一流と三流の違いという違和感
一流と三流の違いというフォーマットがあるが、よもや擦られすぎて違和感を感じる。
人間は共通点を探すのが異様に好きだし、共通点らしきものから安易な結論付けをするのも好きだ。
もちろん中にはなるほど頷けるものもあるが、真に相当な説得力を得るには、儒学者たちのような、時代を越えて読み継がれ支持されるくらいの時間の成果に耐えうるものでなければならない。
巷で聞く、誰が言い出したんだかわからないような、自称一流と三流の違いは、ただのマウントトークに過ぎないものも混じっているように思う。
たとえば、最近耳にした、『三流はシャワー、二流はお風呂、一流はサウナ』みたいなものは、ただのマウントトークというか、ポジショントークのようにしか思えない。
よくわからないサウナ好きが、自分たちのしてることカッコええやろ〜という具合に、類似物を引き合いに出して、やたらめったらマウンティングしているようにしか聞こえない。
確かにサウナにはサウナの良さはあるのだが、そこに一流とか三流とかいう幻想的上下階層を作るのは安易であるとしか言えない。

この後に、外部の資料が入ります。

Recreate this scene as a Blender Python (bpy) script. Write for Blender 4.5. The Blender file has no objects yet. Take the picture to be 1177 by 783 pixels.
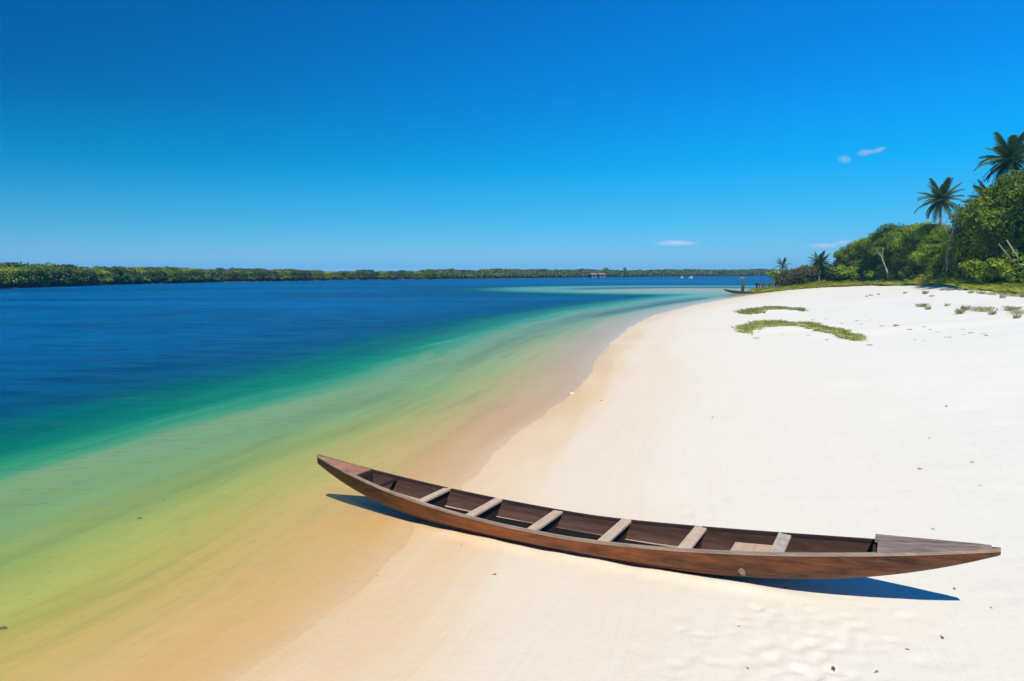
import bpy, math, random
import numpy as np
from mathutils import Vector, Matrix
rng = np.random.default_rng(7); random.seed(7)
sc = bpy.context.scene; C = sc.collection
R = math.radians

# ------------------------------------------------------------------ camera
PW, PH = 1177.0, 783.0
FP = PW*24/36; EYE = 2.6; PITCH = math.atan(78.5/FP)
cam = bpy.data.objects.new('camera', bpy.data.cameras.new('camera')); C.objects.link(cam)
cam.location = (0, 0, EYE); cam.rotation_euler = (math.pi/2-PITCH, 0, 0)
cam.data.lens = 24; cam.data.sensor_width = 36; cam.data.clip_end = 12000; cam.data.clip_start = .05
sc.camera = cam

def ray(px, py):
    a = (px-PW/2)/FP; b = -(py-PH/2)/FP
    return np.array([a, math.cos(PITCH)+b*math.sin(PITCH), -math.sin(PITCH)+b*math.cos(PITCH)])
def back(px, py, z=0.0):
    d = ray(px, py); return d*((z-EYE)/d[2]) + np.array([0, 0, EYE])

# ------------------------------------------------------------------ land form
SHORE = [back(*q)[:2] for q in [(270,783),(400,690),(470,620),(560,530),(620,480),(672,442),(692,401),(735,367),(782,354),(831,344)]]
SHORE = [SHORE[0]+(SHORE[0]-SHORE[1])*40, SHORE[0]+(SHORE[0]-SHORE[1])*8] + SHORE + \
        [np.array(p, float) for p in [(30.5,84),(38,98),(46,113),(62,133),(105,170),(300,300),(4000,1500)]]
# round the corners of the outline
def chaikin(P, n):
    for _ in range(n):
        Q = [P[0]]
        for a, b in zip(P[:-1], P[1:]): Q += [a*.75+b*.25, a*.25+b*.75]
        P = Q+[P[-1]]
    return P
SHORE = np.array(chaikin(SHORE, 2))
SEG_L = np.hypot(*(SHORE[1:]-SHORE[:-1]).T); SEG_S = np.r_[0, np.cumsum(SEG_L)]
def shore_dist(x, y):
    """signed distance to the waterline (positive on land) and the distance along it"""
    best = np.full(x.shape, 1e9); sgn = np.ones(x.shape); al = np.zeros(x.shape)
    for i in range(len(SHORE)-1):
        a, b = SHORE[i], SHORE[i+1]; e = b-a
        t = np.clip(((x-a[0])*e[0]+(y-a[1])*e[1])/(e@e), 0, 1)
        dx = x-a[0]-e[0]*t; dy = y-a[1]-e[1]*t
        d = np.hypot(dx, dy); m = d < best-1e-9
        best = np.where(m, d, best)
        cr = e[0]*(y-a[1])-e[1]*(x-a[0])
        sgn = np.where(m, np.where(cr > 0, -1., 1.), sgn)
        al = np.where(m, SEG_S[i]+t*SEG_L[i], al)
    return sgn*best, al
def hash2(i, j, s):
    h = (i*374761393 + j*668265263 + s*1442695041) & 0xffffffff
    h = ((h ^ (h >> 13))*1274126177) & 0xffffffff
    return ((h ^ (h >> 16)) & 0xffff)/65535.0
def vnoise(x, y, s=0):
    i = np.floor(x).astype(np.int64); j = np.floor(y).astype(np.int64)
    u = x-i; v = y-j; u = u*u*(3-2*u); v = v*v*(3-2*v)
    return ((hash2(i,j,s)*(1-u)+hash2(i+1,j,s)*u)*(1-v)+(hash2(i,j+1,s)*(1-u)+hash2(i+1,j+1,s)*u)*v)-.5
PX = [-3000,-60,-25,-16,-12,-9,-7.5,-6,-5.2,-4.5,-3.8,-3,-2,-1,0,5,8,12,16,20,26,34,50,100,4000]
PZ = [-9,-7,-3.2,-1.9,-1.35,-.98,-.81,-.65,-.56,-.47,-.38,-.27,-.15,-.06,0,.15,.27,.66,1.02,1.32,1.62,1.82,1.9,1.95,2.2]
MOUNDS = []
RIDGE = None
FEET = []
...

おそらくこのようなものは、とりあえず『三流はシャワー、二流はお風呂、一流はサウナ』と仮定してみて、実際どうかな〜くらいのノリで作ったのだと思うが、ただの仮定も伝聞が繰り返されれば、あたかも時代の真理であるかのような響きを持ってしまう。
そして、それが単なるマウンティング行為の賜物であるとさえ気づかずに一流と三流の違いを引き合いに出して、一流だと思い込んでいる行為に傾倒することが、果たして本当に一流なのだろうかと私は思う。
この幻想的上下階層の構築はその時代に生きる人間の一様化を促進し、単一規格化しようという試みに思えることさえある。
では、人類みなサウナに入ることが正解なのか。
そんなことはない。ただの選択肢の一つにすぎない。
一流と三流の違いを振りかざし、マウンティングトークをすること、そして一流と思い込んでいる行為をする人を増殖させることに何の目的があるにだろうか。
おそらく、そういうマウンティングをせずにはいられない人はたとえば、全人類がサウナをするようになったら、『三流は風呂、二流はサウナ、一流は岩盤浴』とかまた新しいものを探し出して、どうにか再びマウントを取ろうとするのだろう。
特に、30〜50代の人たちは、自分たちの行動を正当化したくてしたくてたまらないように思える。
自分の行動が正しいと思うならば、勝手に一人で自分の行動を貫けばいいのだと思うのだが、10代や20代を餌にして、自分が如何に正しいか、自分のような人間になれと叱咤激励することで、不安な自分の行動を正当化せずにはいられないのだ。
そうやって正当化されたものが、果たして本当に良質なものなのかは甚だ疑問である。
正しい正しくないというものは、主観的なものであるし、言語によって極端な一様化をすべきものではないと思う。
また、言語による正しさよりもその人の生き方や姿勢によって説得される一流にわたしは惚れたい。
一流と三流の違いという安易な言葉で説得するのではなく、姿勢で示して欲しい。
そしてそこに必要なのは、結論付けや慢心などではなく、常に改良しようという貪欲さは、もっと良いものがあるという追求心だ。
アップデートの回数や、捨ててきたものの質が、現在の質の強力な説得力になる。
本当の一流は一流と三流の違いを語らない。
語ったとして、あくまで自説であるということ、信憑性は甚だ皆無であるという前置きをおける謙虚さを持って論じるのである。